The problem
Copy each line below without leaving any out.

Available data
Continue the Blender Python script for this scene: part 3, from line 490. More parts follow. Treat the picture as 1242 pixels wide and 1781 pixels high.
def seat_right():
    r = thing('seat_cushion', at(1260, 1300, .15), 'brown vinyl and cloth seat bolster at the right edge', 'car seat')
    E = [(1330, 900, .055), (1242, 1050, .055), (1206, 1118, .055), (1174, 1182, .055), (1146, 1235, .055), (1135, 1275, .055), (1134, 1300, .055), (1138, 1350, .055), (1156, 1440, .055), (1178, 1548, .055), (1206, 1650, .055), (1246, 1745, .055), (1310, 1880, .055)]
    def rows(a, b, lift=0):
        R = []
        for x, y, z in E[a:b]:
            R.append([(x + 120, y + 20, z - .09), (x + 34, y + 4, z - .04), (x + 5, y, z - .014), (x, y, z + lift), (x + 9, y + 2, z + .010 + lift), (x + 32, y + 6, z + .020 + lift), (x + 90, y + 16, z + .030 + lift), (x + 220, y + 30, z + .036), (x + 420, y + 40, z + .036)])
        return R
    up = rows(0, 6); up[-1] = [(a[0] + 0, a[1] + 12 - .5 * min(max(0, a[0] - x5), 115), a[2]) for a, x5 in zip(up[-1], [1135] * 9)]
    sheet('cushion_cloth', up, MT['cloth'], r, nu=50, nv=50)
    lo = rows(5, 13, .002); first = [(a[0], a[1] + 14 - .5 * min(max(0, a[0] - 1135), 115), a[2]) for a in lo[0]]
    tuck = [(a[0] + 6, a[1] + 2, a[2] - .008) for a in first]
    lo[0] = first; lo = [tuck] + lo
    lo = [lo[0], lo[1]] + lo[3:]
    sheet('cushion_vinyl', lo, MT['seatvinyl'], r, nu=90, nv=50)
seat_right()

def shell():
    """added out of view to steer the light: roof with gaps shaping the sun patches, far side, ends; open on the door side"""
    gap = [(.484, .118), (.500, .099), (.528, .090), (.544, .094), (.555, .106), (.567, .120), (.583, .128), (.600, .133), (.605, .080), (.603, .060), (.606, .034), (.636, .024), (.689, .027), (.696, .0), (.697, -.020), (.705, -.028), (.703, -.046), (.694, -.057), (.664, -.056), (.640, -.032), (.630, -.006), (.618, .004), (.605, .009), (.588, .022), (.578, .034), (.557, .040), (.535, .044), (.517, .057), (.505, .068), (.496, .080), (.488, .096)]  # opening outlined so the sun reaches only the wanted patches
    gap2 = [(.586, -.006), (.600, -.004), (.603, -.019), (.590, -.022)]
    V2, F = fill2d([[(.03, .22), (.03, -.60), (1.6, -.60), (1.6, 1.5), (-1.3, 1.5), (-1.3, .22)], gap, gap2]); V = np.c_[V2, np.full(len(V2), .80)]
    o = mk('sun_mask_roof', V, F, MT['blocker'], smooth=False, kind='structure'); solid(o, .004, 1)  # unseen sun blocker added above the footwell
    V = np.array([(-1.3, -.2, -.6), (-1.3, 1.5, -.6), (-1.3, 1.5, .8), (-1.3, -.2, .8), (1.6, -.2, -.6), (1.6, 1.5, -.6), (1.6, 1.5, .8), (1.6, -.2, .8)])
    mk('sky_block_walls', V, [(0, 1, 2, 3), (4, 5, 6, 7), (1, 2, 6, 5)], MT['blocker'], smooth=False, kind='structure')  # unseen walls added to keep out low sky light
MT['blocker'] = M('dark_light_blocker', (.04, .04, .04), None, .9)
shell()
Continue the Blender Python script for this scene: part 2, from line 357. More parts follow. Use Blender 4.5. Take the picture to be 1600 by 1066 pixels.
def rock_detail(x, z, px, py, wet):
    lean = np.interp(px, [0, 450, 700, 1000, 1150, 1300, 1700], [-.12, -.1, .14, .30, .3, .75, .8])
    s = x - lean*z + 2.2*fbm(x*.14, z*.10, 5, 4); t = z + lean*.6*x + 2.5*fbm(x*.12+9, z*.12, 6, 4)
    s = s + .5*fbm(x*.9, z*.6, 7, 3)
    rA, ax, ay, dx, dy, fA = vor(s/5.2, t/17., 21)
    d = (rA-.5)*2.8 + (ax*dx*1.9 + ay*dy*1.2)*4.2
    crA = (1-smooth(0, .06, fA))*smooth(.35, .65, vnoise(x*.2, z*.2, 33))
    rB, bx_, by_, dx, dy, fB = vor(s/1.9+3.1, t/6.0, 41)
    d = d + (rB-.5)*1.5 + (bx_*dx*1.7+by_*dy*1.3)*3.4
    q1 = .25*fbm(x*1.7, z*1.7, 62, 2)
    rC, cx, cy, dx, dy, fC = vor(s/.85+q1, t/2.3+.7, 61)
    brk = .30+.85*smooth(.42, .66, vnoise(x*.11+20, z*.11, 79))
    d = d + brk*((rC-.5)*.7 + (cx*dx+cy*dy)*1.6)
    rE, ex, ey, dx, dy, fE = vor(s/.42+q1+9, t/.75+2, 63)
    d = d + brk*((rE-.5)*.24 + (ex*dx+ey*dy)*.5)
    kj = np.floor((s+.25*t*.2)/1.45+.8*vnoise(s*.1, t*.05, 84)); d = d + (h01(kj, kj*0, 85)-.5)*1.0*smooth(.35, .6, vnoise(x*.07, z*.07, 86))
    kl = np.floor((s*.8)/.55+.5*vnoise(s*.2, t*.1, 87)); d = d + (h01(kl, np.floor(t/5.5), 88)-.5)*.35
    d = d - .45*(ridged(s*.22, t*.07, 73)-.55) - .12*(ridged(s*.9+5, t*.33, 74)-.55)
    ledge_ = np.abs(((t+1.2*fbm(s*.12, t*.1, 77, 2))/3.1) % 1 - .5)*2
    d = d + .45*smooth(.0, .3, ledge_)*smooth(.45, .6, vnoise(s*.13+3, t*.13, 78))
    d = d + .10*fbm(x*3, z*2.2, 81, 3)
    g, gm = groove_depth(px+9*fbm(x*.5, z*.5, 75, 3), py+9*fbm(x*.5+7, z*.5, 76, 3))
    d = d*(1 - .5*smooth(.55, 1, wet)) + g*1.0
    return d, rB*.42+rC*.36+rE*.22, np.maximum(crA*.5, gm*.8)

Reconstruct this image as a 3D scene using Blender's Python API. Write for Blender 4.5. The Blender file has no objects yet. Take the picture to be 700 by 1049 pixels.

Result of this task
Continue the Blender Python script for this scene: part 3, from line 490. More parts follow. Treat the picture as 1242 pixels wide and 1781 pixels high.
def seat_right():
    r = thing('seat_cushion', at(1260, 1300, .15), 'brown vinyl and cloth seat bolster at the right edge', 'car seat')
    E = [(1330, 900, .055), (1242, 1050, .055), (1206, 1118, .055), (1174, 1182, .055), (1146, 1235, .055), (1135, 1275, .055), (1134, 1300, .055), (1138, 1350, .055), (1156, 1440, .055), (1178, 1548, .055), (1206, 1650, .055), (1246, 1745, .055), (1310, 1880, .055)]
    def rows(a, b, lift=0):
        R = []
        for x, y, z in E[a:b]:
            R.append([(x + 120, y + 20, z - .09), (x + 34, y + 4, z - .04), (x + 5, y, z - .014), (x, y, z + lift), (x + 9, y + 2, z + .010 + lift), (x + 32, y + 6, z + .020 + lift), (x + 90, y + 16, z + .030 + lift), (x + 220, y + 30, z + .036), (x + 420, y + 40, z + .036)])
        return R
    up = rows(0, 6); up[-1] = [(a[0] + 0, a[1] + 12 - .5 * min(max(0, a[0] - x5), 115), a[2]) for a, x5 in zip(up[-1], [1135] * 9)]
    sheet('cushion_cloth', up, MT['cloth'], r, nu=50, nv=50)
    lo = rows(5, 13, .002); first = [(a[0], a[1] + 14 - .5 * min(max(0, a[0] - 1135), 115), a[2]) for a in lo[0]]
    tuck = [(a[0] + 6, a[1] + 2, a[2] - .008) for a in first]
    lo[0] = first; lo = [tuck] + lo
    lo = [lo[0], lo[1]] + lo[3:]
    sheet('cushion_vinyl', lo, MT['seatvinyl'], r, nu=90, nv=50)
seat_right()

def shell():
    """added out of view to steer the light: roof with gaps shaping the sun patches, far side, ends; open on the door side"""
    gap = [(.484, .118), (.500, .099), (.528, .090), (.544, .094), (.555, .106), (.567, .120), (.583, .128), (.600, .133), (.605, .080), (.603, .060), (.606, .034), (.636, .024), (.689, .027), (.696, .0), (.697, -.020), (.705, -.028), (.703, -.046), (.694, -.057), (.664, -.056), (.640, -.032), (.630, -.006), (.618, .004), (.605, .009), (.588, .022), (.578, .034), (.557, .040), (.535, .044), (.517, .057), (.505, .068), (.496, .080), (.488, .096)]  # opening outlined so the sun reaches only the wanted patches
    gap2 = [(.586, -.006), (.600, -.004), (.603, -.019), (.590, -.022)]
    V2, F = fill2d([[(.03, .22), (.03, -.60), (1.6, -.60), (1.6, 1.5), (-1.3, 1.5), (-1.3, .22)], gap, gap2]); V = np.c_[V2, np.full(len(V2), .80)]
    o = mk('sun_mask_roof', V, F, MT['blocker'], smooth=False, kind='structure'); solid(o, .004, 1)  # unseen sun blocker added above the footwell
    V = np.array([(-1.3, -.2, -.6), (-1.3, 1.5, -.6), (-1.3, 1.5, .8), (-1.3, -.2, .8), (1.6, -.2, -.6), (1.6, 1.5, -.6), (1.6, 1.5, .8), (1.6, -.2, .8)])
    mk('sky_block_walls', V, [(0, 1, 2, 3), (4, 5, 6, 7), (1, 2, 6, 5)], MT['blocker'], smooth=False, kind='structure')  # unseen walls added to keep out low sky light
MT['blocker'] = M('dark_light_blocker', (.04, .04, .04), None, .9)
shell()
Continue the Blender Python script for this scene: part 2, from line 357. More parts follow. Use Blender 4.5. Take the picture to be 1600 by 1066 pixels.
def rock_detail(x, z, px, py, wet):
    lean = np.interp(px, [0, 450, 700, 1000, 1150, 1300, 1700], [-.12, -.1, .14, .30, .3, .75, .8])
    s = x - lean*z + 2.2*fbm(x*.14, z*.10, 5, 4); t = z + lean*.6*x + 2.5*fbm(x*.12+9, z*.12, 6, 4)
    s = s + .5*fbm(x*.9, z*.6, 7, 3)
    rA, ax, ay, dx, dy, fA = vor(s/5.2, t/17., 21)
    d = (rA-.5)*2.8 + (ax*dx*1.9 + ay*dy*1.2)*4.2
    crA = (1-smooth(0, .06, fA))*smooth(.35, .65, vnoise(x*.2, z*.2, 33))
    rB, bx_, by_, dx, dy, fB = vor(s/1.9+3.1, t/6.0, 41)
    d = d + (rB-.5)*1.5 + (bx_*dx*1.7+by_*dy*1.3)*3.4
    q1 = .25*fbm(x*1.7, z*1.7, 62, 2)
    rC, cx, cy, dx, dy, fC = vor(s/.85+q1, t/2.3+.7, 61)
    brk = .30+.85*smooth(.42, .66, vnoise(x*.11+20, z*.11, 79))
    d = d + brk*((rC-.5)*.7 + (cx*dx+cy*dy)*1.6)
    rE, ex, ey, dx, dy, fE = vor(s/.42+q1+9, t/.75+2, 63)
    d = d + brk*((rE-.5)*.24 + (ex*dx+ey*dy)*.5)
    kj = np.floor((s+.25*t*.2)/1.45+.8*vnoise(s*.1, t*.05, 84)); d = d + (h01(kj, kj*0, 85)-.5)*1.0*smooth(.35, .6, vnoise(x*.07, z*.07, 86))
    kl = np.floor((s*.8)/.55+.5*vnoise(s*.2, t*.1, 87)); d = d + (h01(kl, np.floor(t/5.5), 88)-.5)*.35
    d = d - .45*(ridged(s*.22, t*.07, 73)-.55) - .12*(ridged(s*.9+5, t*.33, 74)-.55)
    ledge_ = np.abs(((t+1.2*fbm(s*.12, t*.1, 77, 2))/3.1) % 1 - .5)*2
    d = d + .45*smooth(.0, .3, ledge_)*smooth(.45, .6, vnoise(s*.13+3, t*.13, 78))
    d = d + .10*fbm(x*3, z*2.2, 81, 3)
    g, gm = groove_depth(px+9*fbm(x*.5, z*.5, 75, 3), py+9*fbm(x*.5+7, z*.5, 76, 3))
    d = d*(1 - .5*smooth(.55, 1, wet)) + g*1.0
    return d, rB*.42+rC*.36+rE*.22, np.maximum(crA*.5, gm*.8)

Reconstruct this image as a 3D scene using Blender's Python API. Write for Blender 4.5. The Blender file has no objects yet. Take the picture to be 700 by 1049 pixels.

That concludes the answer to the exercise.